Em abril, o Irã respondeu a um bombardeio israelense contra sua embaixada alvejando bases militares israelenses com centenas de drones e mísseis em um ataque que parecia calculado para evitar mortes de civis.
Nas últimas semanas, Israel também bombardeou a infraestrutura iemenita em resposta aos ataques do governo Houthi do Iêmen, que apoia a causa palestina, que têm paralisado os portos do sul de Israel.
Respostas do Hezbollah e Irã
As expectativas, agora, se direcionam para as respostas que, necessariamente, virão, tanto do Hezbollah como do Irã. “Não há dúvidas de que haverá resposta.
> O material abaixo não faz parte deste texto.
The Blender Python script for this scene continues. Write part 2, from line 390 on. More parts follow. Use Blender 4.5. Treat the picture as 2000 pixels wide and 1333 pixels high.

A questão é saber a força e a natureza dessa resposta”, disse Nasser.
Na tarde desta quinta-feira, o secretário-geral do Hezbollah, Hassan Nasrallah, discursou após o funeral do comandante morto em Beirute. Ele subiu o tom em relação às suas últimas declarações e afirmou que a guerra entrou em uma “nova fase”, anunciando uma “resposta sólida, e não apenas formal”.
O líder do Hezbollah afirmou que o momento é uma batalha aberta em todas as frentes, e não mais uma “frente de apoio” limitada ao norte de Israel. “O ataque ao subúrbio ao sul de Beirute não foi uma resposta ao ataque em Majdal Shams [Colinas de Golã]. É parte da guerra e uma resposta à frente de apoio libanesa. Estamos pagando o preço pelo nosso apoio a Gaza e ao povo palestino”, disse.
Na avaliação de Salem Nasser, há um impasse da situação de Israel, que aprofunda o genocídio em Gaza sem desenhar um caminho de saída da guerra. Para o professor, é possível que haja uma sequência de ataques encadeados de parte a parte, sem que isso signifique uma guerra aberta na região. “Mas, nesse caso, não há garantia que isso não saia de controle e que se chegue a uma guerra total. Ficamos um pouco por conta dos balanços de poder, das leituras sobre o potencial militar de cada parte”, conclui.